Take any subject. Usually, improving early and rough models leads to more accuracy (and finer detail). In this case it is leading to finer detail only, it was accurate to begin with. That is huge. It is far more than just a counter to people who state that Hansen 1988 was 50% off.
So you went back and found the disused model equally accurate.
Surely if you are a scientist, and on the one hand you state that 'climate models have changed a lot' and on the other hand you go back to the old ones and you find they provide the same observable output, that ought to trigger immediate follow-up questions in your mind.
If anything, I totally wouldn't have blamed early models to be inaccurate to a significant degree. Early models usually are and they become more accurate after feeding in related processes which were overlooked. Insight improves accuracy.

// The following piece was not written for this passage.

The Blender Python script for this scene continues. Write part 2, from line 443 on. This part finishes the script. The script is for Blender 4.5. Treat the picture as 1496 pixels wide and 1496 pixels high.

But we are not getting different results by improving the models. Just more detail.That's huge.
The models are simplified versions of utterly complex systems based on known chemistry/energy principles. They have two elements, looking back and looking forwards. They must be able to replicate the past if known amounts of driver compositions are fed into it. And they have predictive qualities which rely on assumptions about future changes in the composition of drivers. A reliable model, 50 years from now, a 100 years from now, being fed (by then) known data, ought to replicate the observed reality.
It doesn't surprise me that the early rough models provide the same output as the more sophisticated ones. Chemistry principles have not changed and the main drivers were already identified. That was what Hansen 1988 was modelling. And the effects of the Montreal protocol has been provided as a large part of Hansen 1988's overestimate long before this study above. Something tells me that Hansen himself did revisit his study a decade ago and concluded this very thing, but maybe my memory is no longer what it was.
The new model's sophistication, based on vastly increased insight in the complexity of the system is offering local detail that was impossible to extract from the rough early models. That is great for projecting locally, and studying local questions.
But that we are not 'improving' the accuracy of the core projection significantly at all is also suggesting that we might well be fiddling at the margins, as we simply are not discovering any process which is altering the base projection despite working with models which process insight a lot more insight in related processes.
So we now have a model which projects forcings that have been proven accurate for 3 decades. That's scientifically significant enough to take the model's further projections
very seriously. No more handwaving.
Also, we are not discovering model mitigation at all. Ouch. Nor, apparently, unforeseen acceleration. Yay!
That's my core takeaway.
So, if the core drivers really are 'it' and Hansen 1988 gave us already all we needed to know, and his predictive model has now been right for decades, where does that leave us?
It leaves us, as pointed out by the poster above, with a simple model that looks to be remarkable accurate in flagging up the horrors on the road ahead, and hasn't be shown to be inaccurate yet. It has been accurate for decades, seemingly. Hence,
this model leaves us without excuses for an obligation to act, knowing the scale of the disaster in our imminent future which this model predicts if current behaviour remains on the course it is. Including the points of no (quick) return.
Still, turning to the newer detailed models, they might provide answers on how to manipulate the outcome locally for maximum effect, although their local accuracy still has to be proven over time. They should suggest manipulation which can be tailored locally, all helping to accomplish the overall goals.
It also suggests we shouldn't be opening new layers of fossil fuels in a hurry, not until we have ways to mitigate those numbers being released into the system. Chuck in those numbers and nothing we are doing in the meantime will be enough to match our Paris' (already weak) ambitions. Given what we know, allowing companies to extract them is a crime against future generations. Nothing less.